The boxes were out the door at 4, twenty minutes behind schedule, the tart still not chilled to my satisfaction but it probably won't kill anyone. I make about nine bucks on each box. Not a whole lot but it gets my name out to the right people.
If I can fit the work into a low-stress day like this and make it look a bit better still, it would be viable. This is the most profitable product but it is also the most sluggish seller and the biggest pain in the ass. For some reason it's proven harder than just doing a regular event.
no subject
Date: 2009-07-11 02:52 am (UTC)*desperately wishing I had a Church Lady user icon right now...*
no subject
Date: 2009-07-11 03:31 am (UTC)no subject
Date: 2009-07-11 03:32 am (UTC)no subject
Date: 2009-07-11 06:14 am (UTC)I must have missed it: what was the problem with the potatoes? And, since moisture is a big concern, how do you plan to prevent the pasta dishes from becoming sodden messes?

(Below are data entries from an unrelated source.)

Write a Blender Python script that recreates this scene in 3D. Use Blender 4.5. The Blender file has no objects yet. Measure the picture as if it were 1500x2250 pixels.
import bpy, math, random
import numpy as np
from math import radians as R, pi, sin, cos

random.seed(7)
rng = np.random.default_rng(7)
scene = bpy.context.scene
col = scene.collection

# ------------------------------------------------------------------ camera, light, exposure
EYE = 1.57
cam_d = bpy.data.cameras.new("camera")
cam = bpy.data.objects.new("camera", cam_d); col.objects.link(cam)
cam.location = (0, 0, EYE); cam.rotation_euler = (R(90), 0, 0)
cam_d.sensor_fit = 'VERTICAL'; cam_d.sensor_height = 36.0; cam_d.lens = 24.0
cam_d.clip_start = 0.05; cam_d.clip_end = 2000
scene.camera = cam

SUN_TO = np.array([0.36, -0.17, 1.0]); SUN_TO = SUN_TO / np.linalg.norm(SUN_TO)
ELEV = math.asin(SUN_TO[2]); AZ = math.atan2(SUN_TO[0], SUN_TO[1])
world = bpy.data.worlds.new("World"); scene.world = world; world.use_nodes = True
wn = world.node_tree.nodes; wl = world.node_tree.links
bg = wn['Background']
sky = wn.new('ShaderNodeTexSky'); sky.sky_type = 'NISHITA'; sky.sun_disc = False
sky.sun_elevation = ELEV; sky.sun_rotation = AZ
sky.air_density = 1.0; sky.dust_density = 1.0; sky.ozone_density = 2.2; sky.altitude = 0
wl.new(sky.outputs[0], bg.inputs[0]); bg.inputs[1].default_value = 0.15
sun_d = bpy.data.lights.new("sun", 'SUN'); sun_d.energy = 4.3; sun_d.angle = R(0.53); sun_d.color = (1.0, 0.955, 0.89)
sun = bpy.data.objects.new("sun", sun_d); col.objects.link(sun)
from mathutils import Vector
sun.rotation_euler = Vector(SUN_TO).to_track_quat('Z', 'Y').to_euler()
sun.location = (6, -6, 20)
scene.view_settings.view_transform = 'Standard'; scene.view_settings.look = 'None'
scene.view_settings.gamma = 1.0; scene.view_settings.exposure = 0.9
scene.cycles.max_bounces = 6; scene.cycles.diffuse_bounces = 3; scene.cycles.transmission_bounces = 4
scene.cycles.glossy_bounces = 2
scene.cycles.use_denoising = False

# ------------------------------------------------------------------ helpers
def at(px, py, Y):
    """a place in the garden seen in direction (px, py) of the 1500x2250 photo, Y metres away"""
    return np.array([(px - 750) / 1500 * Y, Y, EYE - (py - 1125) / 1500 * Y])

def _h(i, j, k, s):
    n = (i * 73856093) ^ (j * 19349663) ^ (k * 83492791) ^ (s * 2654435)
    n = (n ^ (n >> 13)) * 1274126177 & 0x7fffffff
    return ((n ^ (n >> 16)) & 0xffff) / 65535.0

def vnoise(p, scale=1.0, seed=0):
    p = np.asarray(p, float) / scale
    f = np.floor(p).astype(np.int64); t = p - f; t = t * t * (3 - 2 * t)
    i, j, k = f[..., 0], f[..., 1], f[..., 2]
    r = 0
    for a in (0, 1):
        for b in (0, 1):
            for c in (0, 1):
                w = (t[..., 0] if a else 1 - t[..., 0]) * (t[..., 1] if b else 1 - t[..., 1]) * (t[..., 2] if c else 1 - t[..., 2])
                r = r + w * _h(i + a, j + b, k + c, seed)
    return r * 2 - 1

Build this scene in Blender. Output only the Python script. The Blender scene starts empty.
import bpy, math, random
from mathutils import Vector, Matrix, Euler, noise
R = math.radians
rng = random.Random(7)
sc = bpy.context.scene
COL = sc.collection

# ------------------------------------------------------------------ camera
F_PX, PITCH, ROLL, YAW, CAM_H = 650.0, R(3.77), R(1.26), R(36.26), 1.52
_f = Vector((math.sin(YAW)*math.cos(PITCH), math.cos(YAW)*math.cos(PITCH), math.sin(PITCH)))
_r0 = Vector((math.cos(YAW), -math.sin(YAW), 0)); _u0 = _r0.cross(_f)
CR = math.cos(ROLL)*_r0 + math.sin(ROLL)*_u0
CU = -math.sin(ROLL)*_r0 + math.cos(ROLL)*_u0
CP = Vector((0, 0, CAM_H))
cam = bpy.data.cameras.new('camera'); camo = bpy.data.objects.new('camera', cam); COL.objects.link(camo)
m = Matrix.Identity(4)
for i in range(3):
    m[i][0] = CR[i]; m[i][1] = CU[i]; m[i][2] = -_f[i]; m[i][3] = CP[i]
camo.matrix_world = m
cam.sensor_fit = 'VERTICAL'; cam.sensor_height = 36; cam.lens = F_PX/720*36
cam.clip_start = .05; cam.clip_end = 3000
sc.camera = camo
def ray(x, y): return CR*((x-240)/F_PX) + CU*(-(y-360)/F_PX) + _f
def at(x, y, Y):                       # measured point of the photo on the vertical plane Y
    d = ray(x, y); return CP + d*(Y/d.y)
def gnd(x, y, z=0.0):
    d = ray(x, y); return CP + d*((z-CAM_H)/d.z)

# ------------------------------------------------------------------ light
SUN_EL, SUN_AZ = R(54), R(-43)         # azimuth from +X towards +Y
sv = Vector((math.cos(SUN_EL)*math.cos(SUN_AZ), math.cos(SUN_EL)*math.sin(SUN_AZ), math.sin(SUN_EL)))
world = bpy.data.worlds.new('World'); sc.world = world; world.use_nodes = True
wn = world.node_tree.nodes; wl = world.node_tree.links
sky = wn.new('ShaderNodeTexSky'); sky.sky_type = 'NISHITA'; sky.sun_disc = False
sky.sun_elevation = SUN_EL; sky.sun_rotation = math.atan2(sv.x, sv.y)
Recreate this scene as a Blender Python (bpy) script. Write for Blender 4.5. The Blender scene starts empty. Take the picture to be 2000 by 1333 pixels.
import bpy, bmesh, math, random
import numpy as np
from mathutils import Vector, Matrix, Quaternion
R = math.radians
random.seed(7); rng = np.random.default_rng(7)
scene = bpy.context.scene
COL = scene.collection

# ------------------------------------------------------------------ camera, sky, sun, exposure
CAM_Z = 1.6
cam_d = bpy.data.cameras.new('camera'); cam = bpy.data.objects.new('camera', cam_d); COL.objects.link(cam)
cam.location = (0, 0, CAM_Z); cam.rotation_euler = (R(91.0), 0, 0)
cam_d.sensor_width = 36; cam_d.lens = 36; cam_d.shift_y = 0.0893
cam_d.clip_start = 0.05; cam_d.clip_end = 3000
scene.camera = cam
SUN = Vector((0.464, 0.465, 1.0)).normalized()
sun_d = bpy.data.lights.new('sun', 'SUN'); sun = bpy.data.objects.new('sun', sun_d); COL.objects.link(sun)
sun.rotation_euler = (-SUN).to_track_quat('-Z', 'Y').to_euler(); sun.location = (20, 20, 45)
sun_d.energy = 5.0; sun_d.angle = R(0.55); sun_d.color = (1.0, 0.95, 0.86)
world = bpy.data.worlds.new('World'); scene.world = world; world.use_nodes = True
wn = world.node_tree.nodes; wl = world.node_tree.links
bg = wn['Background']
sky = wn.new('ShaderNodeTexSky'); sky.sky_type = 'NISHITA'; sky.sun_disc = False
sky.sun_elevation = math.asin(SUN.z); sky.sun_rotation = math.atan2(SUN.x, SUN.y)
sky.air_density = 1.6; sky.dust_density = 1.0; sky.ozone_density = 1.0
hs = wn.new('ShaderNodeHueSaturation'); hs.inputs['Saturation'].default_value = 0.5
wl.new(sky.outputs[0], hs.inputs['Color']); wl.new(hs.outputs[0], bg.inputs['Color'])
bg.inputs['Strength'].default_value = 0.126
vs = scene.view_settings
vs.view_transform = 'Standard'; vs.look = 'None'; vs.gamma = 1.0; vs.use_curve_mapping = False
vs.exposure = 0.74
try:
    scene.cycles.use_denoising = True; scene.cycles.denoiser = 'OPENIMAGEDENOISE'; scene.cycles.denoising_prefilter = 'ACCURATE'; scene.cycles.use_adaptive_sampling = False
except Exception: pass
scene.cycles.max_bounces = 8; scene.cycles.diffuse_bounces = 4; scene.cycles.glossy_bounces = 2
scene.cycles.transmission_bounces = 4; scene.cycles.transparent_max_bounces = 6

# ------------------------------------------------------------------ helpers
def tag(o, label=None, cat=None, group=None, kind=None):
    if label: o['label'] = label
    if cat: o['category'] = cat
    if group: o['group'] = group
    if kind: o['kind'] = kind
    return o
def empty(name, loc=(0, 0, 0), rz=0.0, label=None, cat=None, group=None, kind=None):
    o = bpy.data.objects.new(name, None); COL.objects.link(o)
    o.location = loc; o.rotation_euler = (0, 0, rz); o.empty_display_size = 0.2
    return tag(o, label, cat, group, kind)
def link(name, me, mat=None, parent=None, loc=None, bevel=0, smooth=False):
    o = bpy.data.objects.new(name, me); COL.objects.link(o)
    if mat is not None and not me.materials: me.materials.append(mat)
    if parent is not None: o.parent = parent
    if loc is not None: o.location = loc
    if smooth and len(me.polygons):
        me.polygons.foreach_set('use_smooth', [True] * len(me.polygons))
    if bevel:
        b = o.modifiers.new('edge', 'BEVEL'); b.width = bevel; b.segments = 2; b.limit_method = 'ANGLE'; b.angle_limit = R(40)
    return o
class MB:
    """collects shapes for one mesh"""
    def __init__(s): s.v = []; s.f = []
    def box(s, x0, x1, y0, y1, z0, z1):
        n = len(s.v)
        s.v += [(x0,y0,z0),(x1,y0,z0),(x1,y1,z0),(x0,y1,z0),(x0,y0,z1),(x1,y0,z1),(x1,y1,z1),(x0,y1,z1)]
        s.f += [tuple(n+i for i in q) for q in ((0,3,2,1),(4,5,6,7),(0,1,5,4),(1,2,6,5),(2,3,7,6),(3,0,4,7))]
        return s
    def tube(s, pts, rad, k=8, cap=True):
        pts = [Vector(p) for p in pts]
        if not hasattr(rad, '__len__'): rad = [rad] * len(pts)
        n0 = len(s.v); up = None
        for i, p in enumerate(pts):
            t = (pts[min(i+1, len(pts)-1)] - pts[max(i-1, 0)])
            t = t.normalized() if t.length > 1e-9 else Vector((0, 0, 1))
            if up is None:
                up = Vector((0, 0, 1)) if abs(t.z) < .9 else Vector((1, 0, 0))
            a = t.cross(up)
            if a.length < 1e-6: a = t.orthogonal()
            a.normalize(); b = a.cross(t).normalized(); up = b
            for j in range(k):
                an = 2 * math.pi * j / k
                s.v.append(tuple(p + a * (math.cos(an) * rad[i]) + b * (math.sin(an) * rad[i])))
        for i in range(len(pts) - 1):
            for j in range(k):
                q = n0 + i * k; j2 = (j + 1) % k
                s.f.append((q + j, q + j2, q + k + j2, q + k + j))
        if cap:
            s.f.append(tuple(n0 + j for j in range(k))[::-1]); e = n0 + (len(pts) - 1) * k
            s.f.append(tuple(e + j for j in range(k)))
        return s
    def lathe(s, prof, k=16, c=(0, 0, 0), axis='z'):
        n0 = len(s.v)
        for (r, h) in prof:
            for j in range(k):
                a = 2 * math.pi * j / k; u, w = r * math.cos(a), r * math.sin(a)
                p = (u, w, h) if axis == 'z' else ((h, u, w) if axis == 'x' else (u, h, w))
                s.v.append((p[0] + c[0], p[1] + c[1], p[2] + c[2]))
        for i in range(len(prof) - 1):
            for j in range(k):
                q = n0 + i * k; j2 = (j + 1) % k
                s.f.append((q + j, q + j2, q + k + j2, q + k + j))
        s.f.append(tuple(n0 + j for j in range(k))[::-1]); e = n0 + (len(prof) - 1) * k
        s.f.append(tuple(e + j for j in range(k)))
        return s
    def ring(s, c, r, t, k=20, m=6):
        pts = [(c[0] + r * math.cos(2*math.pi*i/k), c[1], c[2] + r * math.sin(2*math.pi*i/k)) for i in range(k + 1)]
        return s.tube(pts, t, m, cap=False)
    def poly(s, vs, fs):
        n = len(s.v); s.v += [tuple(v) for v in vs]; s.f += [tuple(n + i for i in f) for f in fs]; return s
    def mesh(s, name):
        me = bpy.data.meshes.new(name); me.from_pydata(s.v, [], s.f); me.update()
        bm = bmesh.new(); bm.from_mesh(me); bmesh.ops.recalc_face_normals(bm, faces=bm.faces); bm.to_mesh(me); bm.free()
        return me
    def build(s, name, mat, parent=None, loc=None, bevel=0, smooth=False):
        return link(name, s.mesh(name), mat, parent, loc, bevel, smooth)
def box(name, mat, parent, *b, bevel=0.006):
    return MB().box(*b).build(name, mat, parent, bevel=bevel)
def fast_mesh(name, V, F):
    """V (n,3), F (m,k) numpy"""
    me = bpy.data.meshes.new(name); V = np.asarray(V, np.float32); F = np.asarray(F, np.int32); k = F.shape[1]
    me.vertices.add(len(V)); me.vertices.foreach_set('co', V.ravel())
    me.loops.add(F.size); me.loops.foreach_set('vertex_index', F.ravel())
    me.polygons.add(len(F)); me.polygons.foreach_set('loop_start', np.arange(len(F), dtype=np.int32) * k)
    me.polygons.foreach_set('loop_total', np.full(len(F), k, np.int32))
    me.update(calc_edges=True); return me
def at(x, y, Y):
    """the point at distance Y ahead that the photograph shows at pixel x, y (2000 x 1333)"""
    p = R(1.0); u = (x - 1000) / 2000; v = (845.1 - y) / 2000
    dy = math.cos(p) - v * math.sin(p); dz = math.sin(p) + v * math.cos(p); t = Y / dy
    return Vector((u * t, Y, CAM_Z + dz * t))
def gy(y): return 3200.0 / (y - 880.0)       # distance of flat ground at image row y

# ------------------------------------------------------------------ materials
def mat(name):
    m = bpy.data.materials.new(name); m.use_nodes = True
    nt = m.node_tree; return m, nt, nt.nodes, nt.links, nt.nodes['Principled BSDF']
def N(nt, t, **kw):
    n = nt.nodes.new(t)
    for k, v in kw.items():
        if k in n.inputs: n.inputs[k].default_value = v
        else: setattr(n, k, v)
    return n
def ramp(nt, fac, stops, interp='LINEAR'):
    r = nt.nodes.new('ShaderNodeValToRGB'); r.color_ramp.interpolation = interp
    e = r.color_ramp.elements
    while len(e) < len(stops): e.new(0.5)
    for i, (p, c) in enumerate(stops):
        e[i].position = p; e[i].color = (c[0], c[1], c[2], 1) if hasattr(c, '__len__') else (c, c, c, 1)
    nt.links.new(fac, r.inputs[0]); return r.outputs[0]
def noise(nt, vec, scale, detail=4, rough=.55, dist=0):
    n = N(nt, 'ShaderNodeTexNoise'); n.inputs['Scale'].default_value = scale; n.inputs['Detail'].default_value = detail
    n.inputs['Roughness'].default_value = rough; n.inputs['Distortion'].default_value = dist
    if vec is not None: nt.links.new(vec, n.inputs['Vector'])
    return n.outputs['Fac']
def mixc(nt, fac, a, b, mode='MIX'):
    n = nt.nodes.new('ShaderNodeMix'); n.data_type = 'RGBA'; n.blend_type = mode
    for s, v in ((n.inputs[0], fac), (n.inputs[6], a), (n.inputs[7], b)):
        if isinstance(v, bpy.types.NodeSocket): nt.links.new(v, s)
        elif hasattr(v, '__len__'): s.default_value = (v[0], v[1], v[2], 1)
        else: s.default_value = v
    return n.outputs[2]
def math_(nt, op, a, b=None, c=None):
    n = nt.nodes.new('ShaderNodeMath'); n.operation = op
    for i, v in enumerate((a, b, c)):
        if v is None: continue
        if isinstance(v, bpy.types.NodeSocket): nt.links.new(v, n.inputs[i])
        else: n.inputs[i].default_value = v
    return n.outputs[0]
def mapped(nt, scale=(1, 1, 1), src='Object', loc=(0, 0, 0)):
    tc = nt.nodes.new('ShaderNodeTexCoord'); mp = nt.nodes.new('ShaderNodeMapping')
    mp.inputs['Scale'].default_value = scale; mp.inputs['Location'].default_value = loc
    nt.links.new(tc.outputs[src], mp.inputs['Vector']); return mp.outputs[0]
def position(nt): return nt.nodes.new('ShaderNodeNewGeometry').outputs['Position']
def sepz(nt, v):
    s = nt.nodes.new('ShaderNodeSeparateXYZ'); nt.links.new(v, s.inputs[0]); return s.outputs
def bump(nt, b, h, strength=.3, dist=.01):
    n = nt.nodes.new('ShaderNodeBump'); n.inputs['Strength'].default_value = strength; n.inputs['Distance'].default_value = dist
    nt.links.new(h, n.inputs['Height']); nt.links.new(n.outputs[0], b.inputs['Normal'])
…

What you've put together sounds delicious. Just sorry I'm not there to enjoy the fruits of your labors myself.
no subject
Date: 2009-07-11 02:13 pm (UTC)Nothing has to be a sodden mess, pasta can be as dry as I want it - you just have to undercook it and use a mostly solid sauce with fats that melt when its reheated. I haven't tried this with spaghetti, but it works well with grain-like pastas such as orzo. The main problem is getting a good texture on reheating, it's easy for it to get mushy.